As I described last week, the Department of Health and Human Services has been sitting on an evaluation of the Head Start government run pre-school program. Well, today the study was released (and it’s not even a Friday!). (Update: HHS moved the link to the study to here.)
As the leaks suggested, the study found virtually no lasting effects to participation in Head Start. The study used a gold-standard, random assignment design and had a very large nationally representative sample. This was a well done study (even if it mysteriously took more than 3 years after data collection was complete to release the results).
For students who were randomly assigned to Head Start or not at the age of 4, the researchers collected 19 measures of cognitive impacts at the end of kindergarten and 22 measures when those students finished 1st grade. Of those 41 measures only 1 was significant and positive. The remaining 40 showed no statistically significant difference. The one significant effect was for receptive vocabulary, which showed no significant advantage for Head Start students after kindergarten but somehow re-emerged at the end of 1st grade.
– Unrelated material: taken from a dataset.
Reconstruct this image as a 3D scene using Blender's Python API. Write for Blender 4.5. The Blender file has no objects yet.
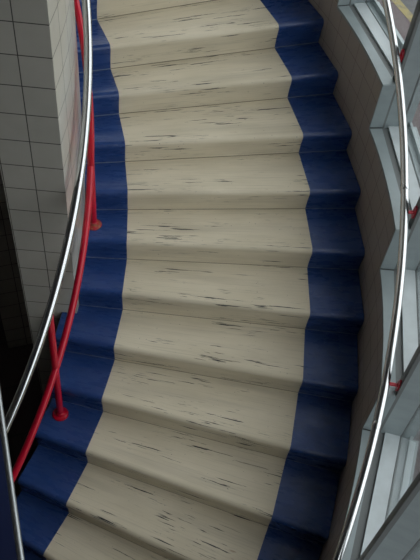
import bpy, bmesh, math, random
from math import sin, cos, pi
from mathutils import Vector, Matrix
random.seed(4)
S = bpy.context.scene
COL = S.collection

# ------------------------------------------------------------------ camera
CAM = (4.07391, -1.68251, 4.04358)
AZ, PIT, ROL, FPX = 1.79236, 0.8804, 0.12833, 735.84648
d = Vector((cos(PIT)*cos(AZ), cos(PIT)*sin(AZ), -sin(PIT)))
r = Vector((sin(AZ), -cos(AZ), 0.0)); u = r.cross(d)
r2 = r*cos(ROL) + u*sin(ROL); u2 = u*cos(ROL) - r*sin(ROL)
cam = bpy.data.cameras.new('camera'); co = bpy.data.objects.new('camera', cam); COL.objects.link(co)
M3 = Matrix((r2, u2, -d)).transposed()
co.matrix_world = Matrix.Translation(CAM) @ M3.to_4x4()
cam.sensor_fit = 'HORIZONTAL'; cam.sensor_width = 36.0; cam.lens = FPX/420*36.0
cam.clip_start = 0.05
S.camera = co

# ------------------------------------------------------------------ light
W = bpy.data.worlds.new('overcast_sky'); S.world = W; W.use_nodes = True
nt = W.node_tree; bg = nt.nodes['Background']
SKY_STRENGTH = 2.6
tc = nt.nodes.new('ShaderNodeTexCoord'); sep = nt.nodes.new('ShaderNodeSeparateXYZ')
rmp = nt.nodes.new('ShaderNodeValToRGB')
nt.links.new(tc.outputs['Generated'], sep.inputs[0]); nt.links.new(sep.outputs['Z'], rmp.inputs[0])
rmp.color_ramp.elements[0].position = 0.0; rmp.color_ramp.elements[0].color = (.66, .68, .70, 1)
rmp.color_ramp.elements[1].position = 0.9; rmp.color_ramp.elements[1].color = (1.0, 1.0, 1.02, 1)
nt.links.new(rmp.outputs[0], bg.inputs['Color']); bg.inputs['Strength'].default_value = SKY_STRENGTH
S.view_settings.view_transform = 'Standard'; S.view_settings.look = 'None'
S.view_settings.gamma = 1; S.view_settings.use_curve_mapping = False
S.view_settings.exposure = 0.0

# ------------------------------------------------------------------ geometry constants
D = 0.08208                       # angle of one step
H = 0.165                         # riser
R0, R1, R2, R3 = 2.77175, 3.1101, 4.21016, 4.5307
OV = 0.015
DT = dict(zip(range(-1, 11), [-.00072, -.00063, .00036, .00128, .00245, .00128, -.00128, -.00281, .00007, -.00659, .0066*0, 0]))
DZ = dict(zip(range(-1, 11), [.00138, -.00051, -.00335, .00202, -.00573, .00163, .00847, .00472, -.00493, -.00611, .00239, 0]))
K0, K1 = -6, 15                   # first and last tread
FLOOR = K0*H - H
UPPER = K1*H + .014
CEIL = 4.9
SLOPE = H/D
def th(k): return k*D + DT.get(k, 0)
def zz(k): return k*H + DZ.get(k, 0)

# ------------------------------------------------------------------ materials
def mat(name, color=(.5, .5, .5), rough=.5, metal=0.0, spec=.5):
    m = bpy.data.materials.new(name); m.use_nodes = True
    b = m.node_tree.nodes['Principled BSDF']
    b.inputs['Base Color'].default_value = (*color, 1); b.inputs['Roughness'].default_value = rough
    b.inputs['Metallic'].default_value = metal; b.inputs['Specular IOR Level'].default_value = spec
    return m
class NB:
    def __init__(s, m): s.t = m.node_tree; s.b = s.t.nodes['Principled BSDF']
    def n(s, typ, **kw):
        x = s.t.nodes.new(typ)
        for k, v in kw.items(): setattr(x, k, v)
        return x
    def l(s, a, b): s.t.links.new(a, b)
    def uv(s): return s.n('ShaderNodeUVMap', uv_map='UVMap').outputs[0]
    def noise(s, vec, scale, detail=3, rough=.55, loc=(0, 0, 0)):
        mp = s.n('ShaderNodeMapping'); mp.inputs['Scale'].default_value = scale; mp.inputs['Location'].default_value = loc
        s.l(vec, mp.inputs[0]); q = s.n('ShaderNodeTexNoise'); q.inputs['Scale'].default_value = 1
        q.inputs['Detail'].default_value = detail; q.inputs['Roughness'].default_value = rough
        s.l(mp.outputs[0], q.inputs['Vector']); return q.outputs['Fac']
    def ramp(s, fac, a, b, ca=(0, 0, 0, 1), cb=(1, 1, 1, 1)):
        x = s.n('ShaderNodeValToRGB'); e = x.color_ramp.elements
        e[0].position = a; e[0].color = ca; e[1].position = b; e[1].color = cb
        s.l(fac, x.inputs[0]); return x.outputs[0]
    def mul(s, a, b, op='MULTIPLY'):
        x = s.n('ShaderNodeMath', operation=op)
        for i, v in enumerate((a, b)):
            if isinstance(v, (int, float)): x.inputs[i].default_value = v
            else: s.l(v, x.inputs[i])
        return x.outputs[0]
    def mix(s, fac, a, b):
        x = s.n('ShaderNodeMix', data_type='RGBA')
        if isinstance(fac, (int, float)): x.inputs[0].default_value = fac
        else: s.l(fac, x.inputs[0])
        for i, v in ((6, a), (7, b)):
            if isinstance(v, tuple): x.inputs[i].default_value = (*v[:3], 1)
            else: s.l(v, x.inputs[i])
        return x.outputs[2]
    def sep(s, vec):
        x = s.n('ShaderNodeSeparateXYZ'); s.l(vec, x.inputs[0]); return x.outputs
    def bump(s, fac, strength=.1, dist=.002):
        x = s.n('ShaderNodeBump'); x.inputs['Strength'].default_value = strength; x.inputs['Distance'].default_value = dist
        s.l(fac, x.inputs['Height']); s.l(x.outputs[0], s.b.inputs['Normal'])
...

The study used the more relaxed p< .1 standard for statistical significance, so we could have seen about 4 significant differences by chance alone and only saw 1. That positive effect had an effect size of .09, which is relatively modest.
For students randomly assigned to Head Start or not at the age of 3, the researchers also collected 41 measures of lasting cognitive effects. This time they found 2 statistically significant positive effects and 1 statistically significant negative effect. For the students who began at age 3 they showed a .08 effect size benefit from Head Start in oral comprehension after first grade and a .26 effect size benefit in spanish vocabulary after kindergarten but a .19 effect size decline in math ability at the end of kindergarten. Again, 38 of the 41 measures of lasting effects showed no difference and the few significant effects (which could be produced by chance) showed mixed results.
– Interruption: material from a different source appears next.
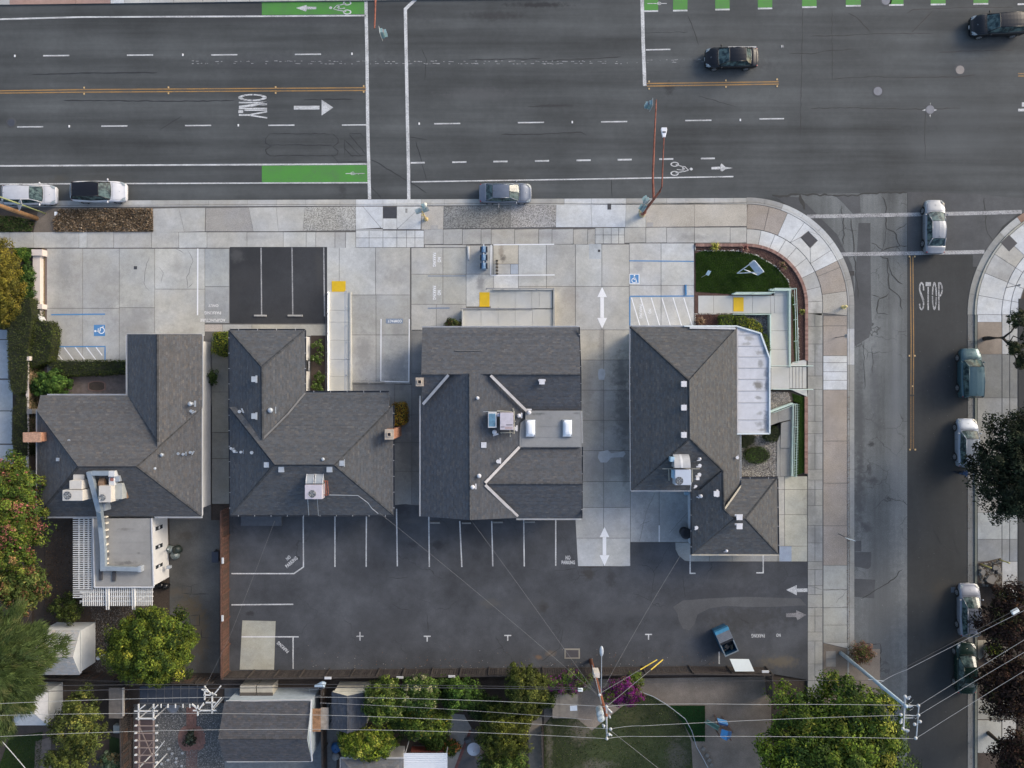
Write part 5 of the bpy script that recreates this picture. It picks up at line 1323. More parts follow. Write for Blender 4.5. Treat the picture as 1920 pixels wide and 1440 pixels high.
m.build('hood_seam',M_wmetal,hd)
hbox(U5,'side_box',1257,857,1265,866,4.5,5.1,flat('pale_blue_metal',(.32,.48,.60),.5));hbox(U5,'side_panel', 1261, 881, 1266, 897, 4.3, 4.9, MATS['pale_blue_metal'])
m=MB();m.tube([P(1242,879,4.6),P(1312,879,4.4)],.04,5);m.tube([P(1254,880,4.5),P(1254.5,901,4.1)],.04,5);m.tube([P(1298,878,4.5),P(1298,904,4.2)],.04,5);m.build('stand_frame', MATS['stand_tan'],U5)
m=MB();m.tube([P(1296,905,4.6),P(1294,920,3.1)],.03,5);m.build('conduit',M_wmetal,U5)
# ================================================================ vegetation
M_leaf=attrmat('leaf',.6,1.12,6.0,.1,trans=.22,spec=.12)
M_grass=attrmat('grass_blade',.9,1.25,6.0,.1,trans=.15,spec=.05)
M_bark=flat('bark',(.10,.075,.055),.9,var=.3,scale=8)
M_barkd=flat('dark_bark',(.035,.028,.022),.9,var=.3,scale=8)
def leafmesh(name,C,Nn,sz,col,parent=None,aspect=.55,mat=None,**kw):
 n=len(C)
 C=np.asarray(C,float);Nn=np.asarray(Nn,float)
 Nn/=np.linalg.norm(Nn,axis=1)[:,None]+1e-9
 rv=rng.normal(size=(n,3));a=np.cross(Nn,rv);a/=np.linalg.norm(a,axis=1)[:,None]+1e-9
 b=np.cross(Nn,a)
 s=(np.asarray(sz)*np.ones(n))[:,None]*.5
 V=np.empty((n,4,3))
 V[:,0]=C - a*s;V[:,1]=C - b*s*aspect+Nn*s*.15;V[:,2]=C+a*s;V[:,3]=C+b*s*aspect+Nn*s*.15
 o0=ORG[parent.name] if parent is not None else Vector((float(C[:,0].mean()),float(C[:,1].mean()),float(C[:,2].min())))
 V -=np.array(o0[:])
 me=bpy.data.meshes.new(name)
 me.vertices.add(n*4);me.vertices.foreach_set('co',V.reshape(-1))
 me.loops.add(n*4);me.loops.foreach_set('vertex_index',np.arange(n*4,dtype=np.int32))
 me.polygons.add(n);me.polygons.foreach_set('loop_start',np.arange(0,n*4,4,dtype=np.int32))
 me.update(calc_edges=True)
 at=me.color_attributes.new('col','FLOAT_COLOR','POINT')
 cc=np.ones((n,4,4));cc[:,:,:3]=np.asarray(col)[:,None,:]
 at.data.foreach_set('color',cc.reshape(-1))
 me.materials.append(mat or M_leaf)
 o=bpy.data.objects.new(name,me);COL.objects.link(o)
 if parent is not None: o.parent=parent;ORG[o.name]=o0
 else: o.location=o0;ORG[o.name]=Vector(o0)
 tag(o,kw.get('label'),kw.get('cat'),kw.get('group'),kw.get('kind'))
 return o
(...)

I think it is safe to say from this very rigorous evaluation that Head Start had no lasting effect on the academic preparation of students.
The study also measured lasting effects on student behavior and emotion as well as the skills of parents. Again, the effects were largely null and the few significant differences were in mixed directions. The few positive effects from these categories were from parent reports and the few negative tended to come from teacher reports.
The long and short of it is that the government has a giant and enormously expensive pre-school program that has made basically no difference for the students who participate in it. And folks are proposing that we expand government pre-school to include all students. Those same folks have some bridges they’d like to sell.